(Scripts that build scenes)
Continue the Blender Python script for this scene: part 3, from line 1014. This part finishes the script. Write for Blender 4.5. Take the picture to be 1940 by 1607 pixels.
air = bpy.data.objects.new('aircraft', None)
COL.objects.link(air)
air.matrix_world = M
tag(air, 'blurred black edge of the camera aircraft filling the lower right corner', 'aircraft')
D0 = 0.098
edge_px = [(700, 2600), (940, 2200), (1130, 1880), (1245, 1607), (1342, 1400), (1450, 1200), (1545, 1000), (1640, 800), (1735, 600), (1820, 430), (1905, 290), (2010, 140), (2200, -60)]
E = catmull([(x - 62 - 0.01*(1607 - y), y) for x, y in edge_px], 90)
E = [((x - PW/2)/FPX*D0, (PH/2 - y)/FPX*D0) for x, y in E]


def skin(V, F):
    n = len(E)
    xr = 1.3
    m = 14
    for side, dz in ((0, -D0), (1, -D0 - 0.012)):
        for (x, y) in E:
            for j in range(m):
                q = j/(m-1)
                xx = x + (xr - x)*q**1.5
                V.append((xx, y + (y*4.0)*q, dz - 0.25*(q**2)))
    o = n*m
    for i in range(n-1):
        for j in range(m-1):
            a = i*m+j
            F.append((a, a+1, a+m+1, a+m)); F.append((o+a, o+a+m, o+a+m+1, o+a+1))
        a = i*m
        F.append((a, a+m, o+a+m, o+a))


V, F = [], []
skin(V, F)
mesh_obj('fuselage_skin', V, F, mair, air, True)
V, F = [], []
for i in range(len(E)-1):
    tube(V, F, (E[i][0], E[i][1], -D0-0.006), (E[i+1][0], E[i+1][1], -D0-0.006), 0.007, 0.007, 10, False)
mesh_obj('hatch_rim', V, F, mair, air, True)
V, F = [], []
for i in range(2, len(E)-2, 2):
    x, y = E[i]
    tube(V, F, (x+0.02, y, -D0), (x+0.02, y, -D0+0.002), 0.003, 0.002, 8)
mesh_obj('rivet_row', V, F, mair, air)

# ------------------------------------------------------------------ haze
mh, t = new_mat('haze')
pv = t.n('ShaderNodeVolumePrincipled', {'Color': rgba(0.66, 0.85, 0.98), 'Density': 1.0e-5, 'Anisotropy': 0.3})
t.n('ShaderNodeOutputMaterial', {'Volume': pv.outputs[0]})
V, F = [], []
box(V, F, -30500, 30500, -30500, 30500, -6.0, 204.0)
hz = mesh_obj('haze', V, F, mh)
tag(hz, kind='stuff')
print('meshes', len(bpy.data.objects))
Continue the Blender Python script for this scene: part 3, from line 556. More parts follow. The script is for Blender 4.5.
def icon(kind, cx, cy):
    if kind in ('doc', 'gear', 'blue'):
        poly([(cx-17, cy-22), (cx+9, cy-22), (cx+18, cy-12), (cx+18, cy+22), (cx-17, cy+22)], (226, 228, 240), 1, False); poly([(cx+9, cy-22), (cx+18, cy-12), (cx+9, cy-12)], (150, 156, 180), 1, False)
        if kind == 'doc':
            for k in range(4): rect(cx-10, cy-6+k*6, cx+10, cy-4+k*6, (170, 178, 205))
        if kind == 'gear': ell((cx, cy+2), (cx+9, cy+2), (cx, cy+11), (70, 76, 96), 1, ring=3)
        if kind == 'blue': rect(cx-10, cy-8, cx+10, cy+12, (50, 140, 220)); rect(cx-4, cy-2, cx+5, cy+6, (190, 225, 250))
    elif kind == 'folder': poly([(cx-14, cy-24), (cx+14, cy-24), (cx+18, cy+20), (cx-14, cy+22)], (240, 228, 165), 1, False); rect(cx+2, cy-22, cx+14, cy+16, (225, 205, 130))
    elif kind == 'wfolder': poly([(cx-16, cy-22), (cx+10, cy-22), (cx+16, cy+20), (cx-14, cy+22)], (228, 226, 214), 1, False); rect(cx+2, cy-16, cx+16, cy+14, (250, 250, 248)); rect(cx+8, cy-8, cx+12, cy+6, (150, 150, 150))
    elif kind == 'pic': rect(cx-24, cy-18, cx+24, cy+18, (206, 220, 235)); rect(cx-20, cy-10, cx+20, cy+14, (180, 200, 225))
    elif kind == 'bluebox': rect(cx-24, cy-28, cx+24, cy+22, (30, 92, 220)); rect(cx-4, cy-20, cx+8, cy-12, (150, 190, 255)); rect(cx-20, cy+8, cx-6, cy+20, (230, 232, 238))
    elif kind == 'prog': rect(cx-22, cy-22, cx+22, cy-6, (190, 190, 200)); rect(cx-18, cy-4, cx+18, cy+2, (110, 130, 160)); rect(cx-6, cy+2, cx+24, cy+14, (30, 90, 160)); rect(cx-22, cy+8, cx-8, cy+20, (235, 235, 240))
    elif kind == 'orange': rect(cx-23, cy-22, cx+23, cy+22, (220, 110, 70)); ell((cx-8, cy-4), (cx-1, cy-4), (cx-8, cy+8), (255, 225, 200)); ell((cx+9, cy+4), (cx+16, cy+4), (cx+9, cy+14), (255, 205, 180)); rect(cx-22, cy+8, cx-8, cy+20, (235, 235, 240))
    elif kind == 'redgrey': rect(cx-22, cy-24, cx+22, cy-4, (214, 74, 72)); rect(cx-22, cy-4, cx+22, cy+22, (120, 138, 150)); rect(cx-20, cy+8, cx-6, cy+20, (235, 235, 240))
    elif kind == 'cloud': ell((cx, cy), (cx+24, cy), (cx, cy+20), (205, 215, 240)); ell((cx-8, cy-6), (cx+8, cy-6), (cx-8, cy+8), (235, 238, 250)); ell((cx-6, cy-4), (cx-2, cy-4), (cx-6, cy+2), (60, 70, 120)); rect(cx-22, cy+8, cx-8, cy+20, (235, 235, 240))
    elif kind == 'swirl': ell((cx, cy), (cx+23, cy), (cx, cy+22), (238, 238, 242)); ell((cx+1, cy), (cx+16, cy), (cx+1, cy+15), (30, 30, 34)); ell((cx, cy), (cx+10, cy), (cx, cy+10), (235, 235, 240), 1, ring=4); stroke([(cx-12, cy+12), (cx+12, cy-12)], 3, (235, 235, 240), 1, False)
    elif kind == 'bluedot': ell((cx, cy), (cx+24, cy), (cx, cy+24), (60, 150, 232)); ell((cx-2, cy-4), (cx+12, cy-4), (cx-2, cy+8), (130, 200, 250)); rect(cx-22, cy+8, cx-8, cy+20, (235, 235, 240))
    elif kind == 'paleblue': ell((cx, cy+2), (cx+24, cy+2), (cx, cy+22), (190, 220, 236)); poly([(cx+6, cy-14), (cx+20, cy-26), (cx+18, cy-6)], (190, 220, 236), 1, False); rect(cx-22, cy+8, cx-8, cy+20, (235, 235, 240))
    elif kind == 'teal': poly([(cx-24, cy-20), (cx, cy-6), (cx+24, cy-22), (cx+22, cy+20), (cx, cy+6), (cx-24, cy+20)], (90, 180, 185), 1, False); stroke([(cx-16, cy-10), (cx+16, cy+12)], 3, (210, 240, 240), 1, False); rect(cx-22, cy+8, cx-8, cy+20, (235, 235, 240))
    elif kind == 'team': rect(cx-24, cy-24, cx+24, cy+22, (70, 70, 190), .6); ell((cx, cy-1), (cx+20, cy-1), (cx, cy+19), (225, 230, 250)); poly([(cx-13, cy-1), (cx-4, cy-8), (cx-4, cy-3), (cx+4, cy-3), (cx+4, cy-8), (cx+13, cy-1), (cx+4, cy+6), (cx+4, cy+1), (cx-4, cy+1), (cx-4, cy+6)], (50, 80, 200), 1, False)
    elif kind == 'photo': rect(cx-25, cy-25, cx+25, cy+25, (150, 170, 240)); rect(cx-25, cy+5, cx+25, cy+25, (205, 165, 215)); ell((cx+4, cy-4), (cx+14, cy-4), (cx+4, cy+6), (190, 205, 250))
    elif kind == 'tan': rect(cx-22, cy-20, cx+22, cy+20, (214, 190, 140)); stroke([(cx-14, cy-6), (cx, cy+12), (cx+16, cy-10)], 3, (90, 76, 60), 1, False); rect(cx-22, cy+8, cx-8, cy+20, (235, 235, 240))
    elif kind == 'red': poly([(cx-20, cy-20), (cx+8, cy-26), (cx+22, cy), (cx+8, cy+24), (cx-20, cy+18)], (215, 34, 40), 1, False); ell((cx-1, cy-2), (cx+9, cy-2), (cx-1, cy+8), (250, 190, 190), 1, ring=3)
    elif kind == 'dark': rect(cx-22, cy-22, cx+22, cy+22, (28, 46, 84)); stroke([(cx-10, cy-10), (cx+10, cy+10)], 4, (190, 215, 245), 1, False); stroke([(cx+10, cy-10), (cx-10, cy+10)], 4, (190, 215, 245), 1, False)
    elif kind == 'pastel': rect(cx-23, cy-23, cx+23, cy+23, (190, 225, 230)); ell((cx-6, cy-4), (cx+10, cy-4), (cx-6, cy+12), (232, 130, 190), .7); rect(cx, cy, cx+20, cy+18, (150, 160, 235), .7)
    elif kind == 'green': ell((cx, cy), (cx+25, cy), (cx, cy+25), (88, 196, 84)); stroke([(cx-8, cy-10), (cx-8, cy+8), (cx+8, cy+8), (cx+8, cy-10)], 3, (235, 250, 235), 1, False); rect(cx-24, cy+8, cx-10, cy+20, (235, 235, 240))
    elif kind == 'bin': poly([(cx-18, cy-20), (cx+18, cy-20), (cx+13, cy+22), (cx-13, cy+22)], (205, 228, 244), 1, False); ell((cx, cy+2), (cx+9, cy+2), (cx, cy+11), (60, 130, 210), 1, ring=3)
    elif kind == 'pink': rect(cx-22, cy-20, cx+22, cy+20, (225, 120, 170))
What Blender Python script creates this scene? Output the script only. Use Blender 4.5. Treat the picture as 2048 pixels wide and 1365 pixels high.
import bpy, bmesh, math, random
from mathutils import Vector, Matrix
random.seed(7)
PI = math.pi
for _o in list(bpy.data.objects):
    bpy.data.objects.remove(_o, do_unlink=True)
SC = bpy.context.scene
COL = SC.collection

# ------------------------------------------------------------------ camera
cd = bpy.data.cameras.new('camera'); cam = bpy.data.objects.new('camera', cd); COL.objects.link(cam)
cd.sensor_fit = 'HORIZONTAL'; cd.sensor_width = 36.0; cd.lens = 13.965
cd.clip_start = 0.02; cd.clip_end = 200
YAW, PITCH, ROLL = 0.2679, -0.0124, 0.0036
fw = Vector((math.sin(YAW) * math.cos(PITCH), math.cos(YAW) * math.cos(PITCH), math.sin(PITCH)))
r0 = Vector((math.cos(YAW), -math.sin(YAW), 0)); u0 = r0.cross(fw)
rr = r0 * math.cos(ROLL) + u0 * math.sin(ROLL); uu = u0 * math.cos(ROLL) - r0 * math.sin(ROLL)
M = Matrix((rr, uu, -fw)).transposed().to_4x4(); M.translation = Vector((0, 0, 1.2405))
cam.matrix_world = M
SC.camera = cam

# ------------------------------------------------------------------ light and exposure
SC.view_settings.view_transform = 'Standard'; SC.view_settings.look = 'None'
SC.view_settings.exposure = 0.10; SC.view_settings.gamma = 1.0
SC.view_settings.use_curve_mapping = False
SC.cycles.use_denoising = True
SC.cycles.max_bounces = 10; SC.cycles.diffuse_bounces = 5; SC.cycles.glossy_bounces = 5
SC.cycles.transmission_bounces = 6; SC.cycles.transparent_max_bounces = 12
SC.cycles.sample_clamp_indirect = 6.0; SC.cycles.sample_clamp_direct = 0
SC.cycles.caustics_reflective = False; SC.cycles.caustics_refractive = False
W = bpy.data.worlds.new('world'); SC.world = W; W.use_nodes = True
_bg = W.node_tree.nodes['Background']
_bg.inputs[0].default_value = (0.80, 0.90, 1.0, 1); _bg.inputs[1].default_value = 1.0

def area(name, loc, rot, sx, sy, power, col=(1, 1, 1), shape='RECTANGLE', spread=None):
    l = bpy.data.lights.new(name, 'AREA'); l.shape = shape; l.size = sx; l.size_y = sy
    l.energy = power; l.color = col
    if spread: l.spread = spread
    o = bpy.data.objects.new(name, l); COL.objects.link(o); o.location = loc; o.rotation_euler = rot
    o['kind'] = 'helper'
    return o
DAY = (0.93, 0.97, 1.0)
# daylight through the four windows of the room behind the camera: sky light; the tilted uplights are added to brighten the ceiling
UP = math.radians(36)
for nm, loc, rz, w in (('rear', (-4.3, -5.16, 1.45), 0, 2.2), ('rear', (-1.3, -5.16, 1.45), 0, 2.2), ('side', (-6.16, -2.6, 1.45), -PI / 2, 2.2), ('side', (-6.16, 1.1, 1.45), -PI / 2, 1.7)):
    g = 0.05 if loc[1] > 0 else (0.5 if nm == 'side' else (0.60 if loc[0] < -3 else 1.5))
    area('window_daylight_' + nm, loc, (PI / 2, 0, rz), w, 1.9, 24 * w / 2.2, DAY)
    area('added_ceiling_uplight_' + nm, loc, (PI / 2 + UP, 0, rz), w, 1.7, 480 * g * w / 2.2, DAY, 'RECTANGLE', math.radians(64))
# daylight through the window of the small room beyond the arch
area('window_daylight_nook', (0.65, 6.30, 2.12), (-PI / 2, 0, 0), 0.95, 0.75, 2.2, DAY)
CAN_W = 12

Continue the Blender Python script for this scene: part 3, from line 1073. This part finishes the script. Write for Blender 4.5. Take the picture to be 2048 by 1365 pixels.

DIRECTIONS FOR THIS TASK:
Nothing but the lines from the line that contains "What Blender Python" through the line that contains "COL = SC.collection" should be given again, each exactly as it stands, both ends included.

EXPECTED ANSWER:
What Blender Python script creates this scene? Output the script only. Use Blender 4.5. Treat the picture as 2048 pixels wide and 1365 pixels high.
import bpy, bmesh, math, random
from mathutils import Vector, Matrix
random.seed(7)
PI = math.pi
for _o in list(bpy.data.objects):
    bpy.data.objects.remove(_o, do_unlink=True)
SC = bpy.context.scene
COL = SC.collection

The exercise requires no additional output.